Le caractère spécifique, pour B. Constant, par lequel la société moderne limite l'arbitraire de l'état, voire le rend impossible, est le développement autonome de l'économie marchande et de la propriété et du crédit privés qui font perdre à la puissance proprement politique un des ses instrument essentiels de contrôle des motivations et des comportement individuels; cela n'entraîne du reste pas la violence car les échanges marchands pour se poursuivre exige la confiance et donc leur auto-régulation non-violente égalitaire (droit commercial) que l'état moderne lui-même est obligé de formaliser par la loi et de garantir (le doux commerce cher à Montesquieu): on ne peut emprunter ou commercer avec qui on traite en ennemi ou que l'on vole ou escroque.. Dans une société où les principaux rapports entre des individus, qui ne se connaissent pas forcément entre eux, sont commerciaux et contractuels, l'intérêt individuel (donc la liberté des modernes) prend nécessairement le pas sur la communauté religieuse ou politique, de proximité et d'allégeance, pour constituer le lien social et la vie avec les autres dans le cadre de la société globale.

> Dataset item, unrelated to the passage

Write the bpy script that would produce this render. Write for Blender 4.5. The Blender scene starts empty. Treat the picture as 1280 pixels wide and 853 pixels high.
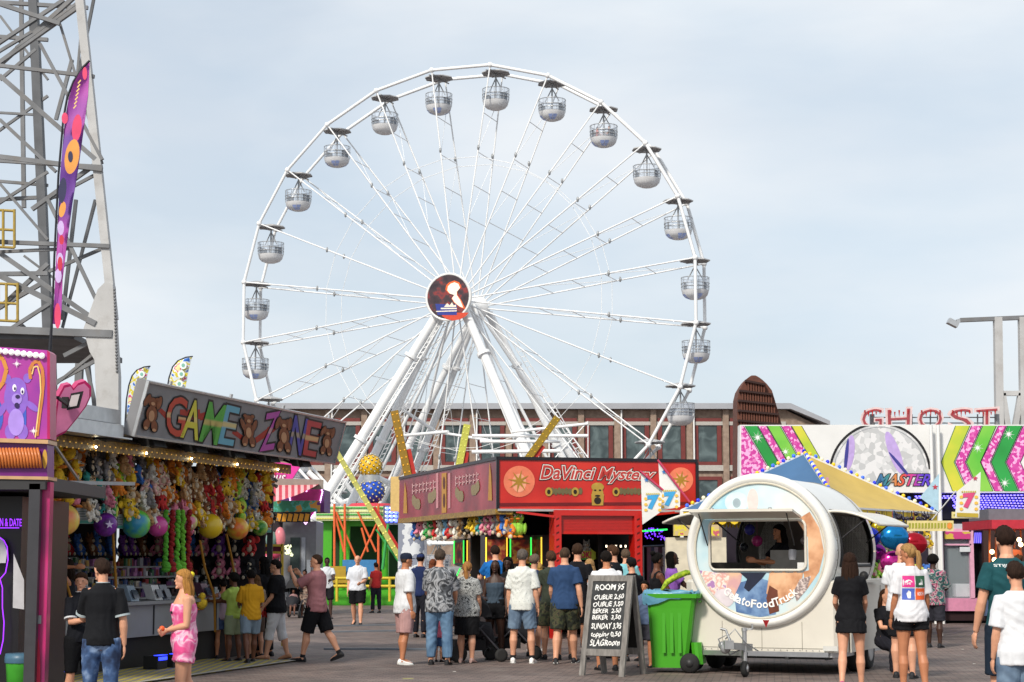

Non seulement pour notre auteur la liberté des anciens est condamnable, elle serait , dans le cadre économique de la société moderne génératrice d'une violence pire que dans le sociétés précédentes, dès lors qu'elle devrait s'opposer frontalement à l'idée que les individus se font massivement, dans l'économie et la société, de leurs droits individuels. Un tel pouvoir ne pourrait plus prétendre incarner une quelconque volonté générale et devrait la détruire et/ou la formater par la terreur extrême pour s'imposer, tout en abolissant l'économie marchande. (totalitarisme) Ce que Rousseau refusait justement, c'est la logique d'une société marchande de progrès infini de production des richesses et des échanges qui, selon lui, ne pouvait aboutir qu'à la démoralisation de l'idée de communautaire de contrat social dont il rêvait su le modèle mythique des anciens ou plus encore des micro-sociétés tribales primitives.. En cela la position de Rousseau est cohérente: pas de société égalitaire possible sans une soumission illimitée des intérêts individuels à une volonté générale qui prétend transcender les volonté particulières, mais qui toujours confie un pouvoir réel sans limite à ceux, particuliers, qui l'exercent.